The scale of the opportunity is staggering. In traditional asset classes, derivatives markets typically dwarf spot markets by factors of 10x, 50x, or even 100x. Crypto derivatives, while growing rapidly, have not yet reached these multiples. “I am extremely excited about the prospects for the derivatives market,” Tang concluded. “There is no reason to believe crypto will be an exception to this historical pattern.”
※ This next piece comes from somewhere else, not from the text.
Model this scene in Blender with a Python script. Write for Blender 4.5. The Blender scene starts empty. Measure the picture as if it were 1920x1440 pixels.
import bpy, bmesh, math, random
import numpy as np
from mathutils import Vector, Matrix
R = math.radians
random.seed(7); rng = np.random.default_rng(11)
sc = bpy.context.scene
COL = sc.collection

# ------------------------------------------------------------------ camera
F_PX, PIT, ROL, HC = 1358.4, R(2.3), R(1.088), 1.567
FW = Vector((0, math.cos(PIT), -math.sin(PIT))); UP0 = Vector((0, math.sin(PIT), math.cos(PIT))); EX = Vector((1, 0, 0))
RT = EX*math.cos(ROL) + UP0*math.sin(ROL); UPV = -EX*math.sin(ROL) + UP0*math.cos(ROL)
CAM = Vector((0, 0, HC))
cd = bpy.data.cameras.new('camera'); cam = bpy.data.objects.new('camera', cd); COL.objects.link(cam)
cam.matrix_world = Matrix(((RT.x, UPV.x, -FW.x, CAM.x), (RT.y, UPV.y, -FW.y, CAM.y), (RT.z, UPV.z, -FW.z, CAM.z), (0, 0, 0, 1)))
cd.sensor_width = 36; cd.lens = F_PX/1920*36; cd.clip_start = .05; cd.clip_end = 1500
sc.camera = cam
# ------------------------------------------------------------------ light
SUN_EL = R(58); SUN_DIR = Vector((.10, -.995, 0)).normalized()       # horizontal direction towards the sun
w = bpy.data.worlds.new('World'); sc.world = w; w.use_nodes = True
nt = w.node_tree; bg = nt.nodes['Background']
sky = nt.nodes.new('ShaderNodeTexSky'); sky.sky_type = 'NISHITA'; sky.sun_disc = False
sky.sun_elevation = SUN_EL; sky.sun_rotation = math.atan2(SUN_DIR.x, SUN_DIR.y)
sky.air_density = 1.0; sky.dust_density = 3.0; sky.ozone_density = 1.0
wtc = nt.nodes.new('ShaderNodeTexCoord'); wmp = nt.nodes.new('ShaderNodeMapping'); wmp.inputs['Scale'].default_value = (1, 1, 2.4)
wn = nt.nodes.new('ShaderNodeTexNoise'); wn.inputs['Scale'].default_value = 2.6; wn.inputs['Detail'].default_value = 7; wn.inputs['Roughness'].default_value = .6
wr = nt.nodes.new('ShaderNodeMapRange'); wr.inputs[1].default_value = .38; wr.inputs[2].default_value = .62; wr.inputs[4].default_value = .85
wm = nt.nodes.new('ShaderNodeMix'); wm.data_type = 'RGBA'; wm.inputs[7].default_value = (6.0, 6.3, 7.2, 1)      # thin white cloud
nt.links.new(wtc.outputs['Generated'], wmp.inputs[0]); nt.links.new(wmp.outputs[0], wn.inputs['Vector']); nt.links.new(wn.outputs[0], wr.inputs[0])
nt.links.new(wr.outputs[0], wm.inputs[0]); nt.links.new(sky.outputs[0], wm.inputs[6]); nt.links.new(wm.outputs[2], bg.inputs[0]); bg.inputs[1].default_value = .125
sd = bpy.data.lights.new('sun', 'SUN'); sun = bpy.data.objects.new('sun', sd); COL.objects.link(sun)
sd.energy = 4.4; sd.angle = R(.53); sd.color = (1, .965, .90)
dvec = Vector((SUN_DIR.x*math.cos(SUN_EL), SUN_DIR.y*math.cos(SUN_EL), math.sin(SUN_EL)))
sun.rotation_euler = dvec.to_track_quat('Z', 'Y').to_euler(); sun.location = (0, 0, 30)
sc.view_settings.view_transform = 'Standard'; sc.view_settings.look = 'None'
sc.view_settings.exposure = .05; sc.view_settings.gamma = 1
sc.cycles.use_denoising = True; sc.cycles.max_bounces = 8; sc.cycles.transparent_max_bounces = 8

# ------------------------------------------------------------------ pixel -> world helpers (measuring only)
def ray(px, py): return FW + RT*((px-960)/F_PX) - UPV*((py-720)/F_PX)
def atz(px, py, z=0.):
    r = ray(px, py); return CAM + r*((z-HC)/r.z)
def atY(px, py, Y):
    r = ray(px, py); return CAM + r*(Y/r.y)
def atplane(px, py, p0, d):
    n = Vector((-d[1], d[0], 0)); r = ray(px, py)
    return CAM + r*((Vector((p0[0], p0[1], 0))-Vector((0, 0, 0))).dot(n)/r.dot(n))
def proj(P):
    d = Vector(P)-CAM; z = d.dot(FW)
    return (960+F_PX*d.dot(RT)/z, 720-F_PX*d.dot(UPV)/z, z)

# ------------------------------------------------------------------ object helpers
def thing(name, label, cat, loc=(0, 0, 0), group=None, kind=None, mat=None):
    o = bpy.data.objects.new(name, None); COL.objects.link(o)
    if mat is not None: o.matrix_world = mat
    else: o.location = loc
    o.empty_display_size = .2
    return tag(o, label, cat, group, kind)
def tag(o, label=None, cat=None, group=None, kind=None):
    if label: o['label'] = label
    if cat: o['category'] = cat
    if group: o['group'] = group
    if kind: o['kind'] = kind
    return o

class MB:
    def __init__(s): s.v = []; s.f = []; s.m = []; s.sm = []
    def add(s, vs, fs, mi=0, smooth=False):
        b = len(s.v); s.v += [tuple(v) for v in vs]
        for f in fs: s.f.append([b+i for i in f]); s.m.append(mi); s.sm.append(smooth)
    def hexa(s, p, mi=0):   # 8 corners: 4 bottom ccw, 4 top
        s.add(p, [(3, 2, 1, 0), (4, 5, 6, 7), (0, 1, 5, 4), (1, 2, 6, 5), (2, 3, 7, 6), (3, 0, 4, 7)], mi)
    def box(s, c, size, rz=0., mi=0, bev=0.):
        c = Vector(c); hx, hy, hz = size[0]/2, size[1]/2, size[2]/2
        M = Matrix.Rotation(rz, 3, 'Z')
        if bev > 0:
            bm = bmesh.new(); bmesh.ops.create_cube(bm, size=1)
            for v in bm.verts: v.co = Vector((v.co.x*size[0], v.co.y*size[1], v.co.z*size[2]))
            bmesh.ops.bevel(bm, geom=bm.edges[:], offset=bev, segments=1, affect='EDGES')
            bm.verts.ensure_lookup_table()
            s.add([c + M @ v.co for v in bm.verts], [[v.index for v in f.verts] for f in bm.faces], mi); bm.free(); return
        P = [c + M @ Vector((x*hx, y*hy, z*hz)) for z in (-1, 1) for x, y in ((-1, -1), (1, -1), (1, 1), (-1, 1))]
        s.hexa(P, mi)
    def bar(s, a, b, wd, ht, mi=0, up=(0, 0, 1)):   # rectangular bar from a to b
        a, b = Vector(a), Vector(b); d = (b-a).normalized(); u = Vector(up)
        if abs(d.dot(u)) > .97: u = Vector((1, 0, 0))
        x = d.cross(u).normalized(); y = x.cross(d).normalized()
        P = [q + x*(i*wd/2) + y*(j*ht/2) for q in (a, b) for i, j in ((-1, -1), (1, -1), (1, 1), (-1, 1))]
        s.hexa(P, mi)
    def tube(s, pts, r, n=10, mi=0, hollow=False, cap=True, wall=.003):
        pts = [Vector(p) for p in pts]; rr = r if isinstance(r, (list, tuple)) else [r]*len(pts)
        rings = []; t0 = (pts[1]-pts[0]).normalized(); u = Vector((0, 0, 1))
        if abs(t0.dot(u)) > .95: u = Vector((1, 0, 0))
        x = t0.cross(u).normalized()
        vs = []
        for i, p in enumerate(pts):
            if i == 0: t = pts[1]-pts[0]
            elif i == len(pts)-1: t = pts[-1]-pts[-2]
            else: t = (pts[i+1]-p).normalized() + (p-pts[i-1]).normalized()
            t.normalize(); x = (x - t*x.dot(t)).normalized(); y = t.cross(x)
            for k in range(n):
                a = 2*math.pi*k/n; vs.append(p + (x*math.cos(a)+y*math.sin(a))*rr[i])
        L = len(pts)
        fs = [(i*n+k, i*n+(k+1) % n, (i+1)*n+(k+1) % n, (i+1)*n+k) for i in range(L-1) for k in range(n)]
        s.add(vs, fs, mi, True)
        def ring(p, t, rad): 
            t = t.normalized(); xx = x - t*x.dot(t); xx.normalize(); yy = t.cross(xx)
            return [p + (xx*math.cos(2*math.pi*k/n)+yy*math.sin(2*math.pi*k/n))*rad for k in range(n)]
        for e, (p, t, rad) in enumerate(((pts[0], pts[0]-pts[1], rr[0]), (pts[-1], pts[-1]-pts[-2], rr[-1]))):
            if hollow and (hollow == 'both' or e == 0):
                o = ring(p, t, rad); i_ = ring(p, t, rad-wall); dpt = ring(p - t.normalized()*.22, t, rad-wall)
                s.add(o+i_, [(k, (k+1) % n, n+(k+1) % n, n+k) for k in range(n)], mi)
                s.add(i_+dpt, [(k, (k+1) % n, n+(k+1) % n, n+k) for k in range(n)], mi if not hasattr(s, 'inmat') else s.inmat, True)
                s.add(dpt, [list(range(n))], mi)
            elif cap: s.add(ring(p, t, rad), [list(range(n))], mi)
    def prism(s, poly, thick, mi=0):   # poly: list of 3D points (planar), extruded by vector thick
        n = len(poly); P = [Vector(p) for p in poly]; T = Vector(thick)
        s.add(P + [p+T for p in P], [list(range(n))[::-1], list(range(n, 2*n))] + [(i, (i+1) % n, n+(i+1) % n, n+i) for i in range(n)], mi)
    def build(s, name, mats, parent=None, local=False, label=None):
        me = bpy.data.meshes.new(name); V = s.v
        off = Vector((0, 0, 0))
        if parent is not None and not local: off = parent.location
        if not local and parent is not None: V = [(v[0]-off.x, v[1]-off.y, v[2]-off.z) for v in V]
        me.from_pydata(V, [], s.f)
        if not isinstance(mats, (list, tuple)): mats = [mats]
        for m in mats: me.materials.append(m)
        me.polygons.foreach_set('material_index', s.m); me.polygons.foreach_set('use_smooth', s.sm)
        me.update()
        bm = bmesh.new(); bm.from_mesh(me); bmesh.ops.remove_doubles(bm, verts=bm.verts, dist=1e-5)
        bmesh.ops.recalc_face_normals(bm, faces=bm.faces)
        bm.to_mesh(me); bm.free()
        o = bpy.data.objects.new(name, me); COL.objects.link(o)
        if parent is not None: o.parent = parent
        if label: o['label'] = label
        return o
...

Key Takeaways for Crypto Traders

  • Capital efficiency matters: Offshore platforms like Deribit offer 5-10x better capital efficiency than regulated exchanges, creating persistent pricing differences that informed traders can exploit.
  • Institutional adoption is accelerating: Even a single large institutional participant can meaningfully shift market dynamics. The wave of institutional entry is still in its early stages.
  • Structured products are reshaping volatility: The growth of structured crypto products is creating new supply-demand dynamics in the options market, particularly affecting implied volatility surfaces.
  • Derivatives indicators have predictive value: Open interest, funding rates, implied volatility, and leverage ratios can provide early warning signals of major market moves.
  • New tools are coming: Products like Deribit’s Bitcoin Volatility Index will make it easier for both retail and institutional traders to express views on market volatility without managing complex options portfolios.

The crypto derivatives market stands at an inflection point. With institutional capital flowing in, structured products proliferating, and new tools like volatility indices on the horizon, the market is rapidly approaching the depth and sophistication of traditional financial derivatives. For traders willing to understand these instruments, the opportunities have never been greater.